“What are your hobbies?”
It is one of the most common and simplest questions people ask out of genuine curiosity about you. It appears harmless, even friendly. The question shows up in first conversations, on dates, in classrooms, during interviews, and sometimes in the middle of casual small talk.
Yet every time someone asks me this question, I pause with a strange discomfort. Not because I have nothing to say, but because something unusual happens in my mind. Instead of answering naturally, I start thinking about the audience. I begin evaluating possible answers the way someone might evaluate outfits before stepping outside.
What answer would sound interesting?
What answer would make me appear more impressive?
Or perhaps more importantly, what answer would make me sound cool?
This is where the idea of “cool” quietly enters. It has become a subtle form of social currency in today’s generation. We rarely say it out loud, but we are constantly measuring it. People with interesting hobbies appear more fascinating, more alive, and more desirable to know.
Playing the guitar sounds cool.
Travelling frequently sounds adventurous.
Photography sounds creative.
But reading quietly in a corner? Thinking deeply about ideas? Writing reflections that no one sees?
Those things rarely make exciting answers in conversation.
And so, the simple question, “What are your hobbies?”, sometimes becomes less about curiosity and more about presentation. It begins to feel like a small personality resume where we are expected to display interesting fragments of our identity.
Which brings me to something that bothers me even more about this question.
Before defining the word hobby, I find myself questioning the word that comes before it: My? “My hobbies?”
The question is no longer simply about activities. It becomes a question about identity. It is asking: Who are you when you are not working? What do you choose to do with your free time? What are the things you love enough to keep returning to again and again?
And suddenly, answering it feels strangely intimate.
If hobbies are simply things that bring us joy, why do we feel the need to filter them through other people’s perceptions? Why does our mind automatically consider what will sound interesting rather than what is honest?
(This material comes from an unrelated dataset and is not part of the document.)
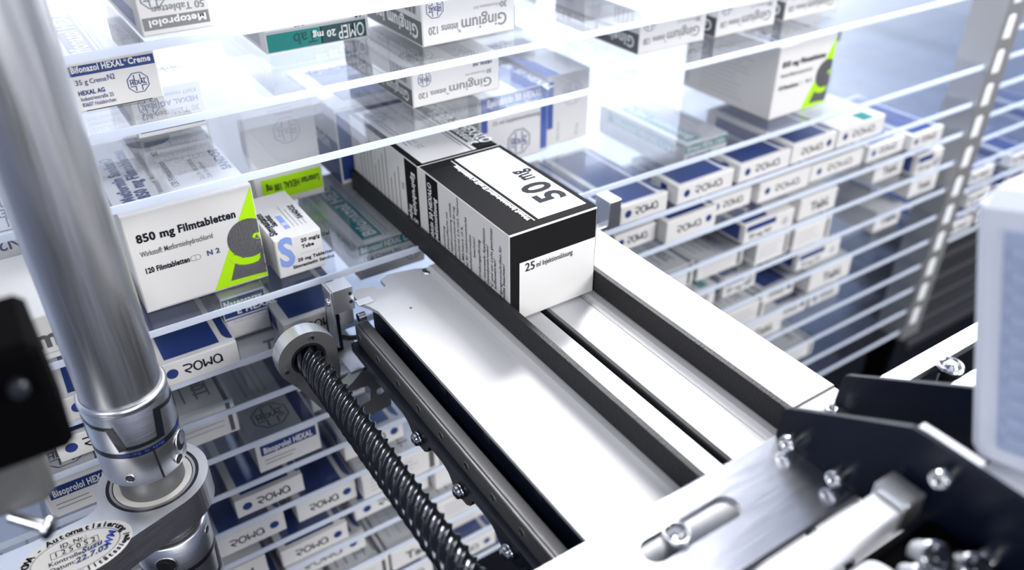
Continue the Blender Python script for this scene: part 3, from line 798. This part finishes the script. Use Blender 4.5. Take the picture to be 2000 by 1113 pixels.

Perhaps the problem lies in the quiet transformation of hobbies themselves. What once used to be private sources of joy are slowly becoming visible markers of personality. In the age of social media, hobbies often function like signals. They show the world what kind of life we are living.
A person who travels frequently appears adventurous.
A person who plays music appears artistic.
A person who paints or dances appears creative.
These hobbies are easily visible. They are performative in a way that fits neatly into pictures, videos, and short descriptions.
But many hobbies are invisible.
Thinking is invisible.
Reading is invisible.
Watching birds is invisible.
Sitting in a cafe and journaling is invisible.
Writing thoughts in a notebook is invisible.
These activities quietly shape a person’s inner world, yet they rarely translate into impressive conversation answers. The things that deeply influence who we are often make the least dramatic stories.
This is where attention begins to matter. The more dramatic an activity appears, the more visibility it attracts. In many ways, attention has become a modern measure of significance.
But the downside is that this creates a strange hierarchy of hobbies. Some are socially celebrated, while others remain quietly personal. Perhaps that is why many people hesitate when asked this simple question.
The hesitation is not because we lack interests. It is because we are unsure which version of ourselves to present.
Maybe the real purpose of hobbies was never to impress anyone. Maybe they were simply ways of spending time with curiosity and joy—small acts we return to because they make our inner world richer, not because they make our lives appear interesting from the outside.
Perhaps the most honest answer to the question “What are your hobbies?” is simply this:
The things I return to when nobody is watching.
The things I do simply because they belong to me.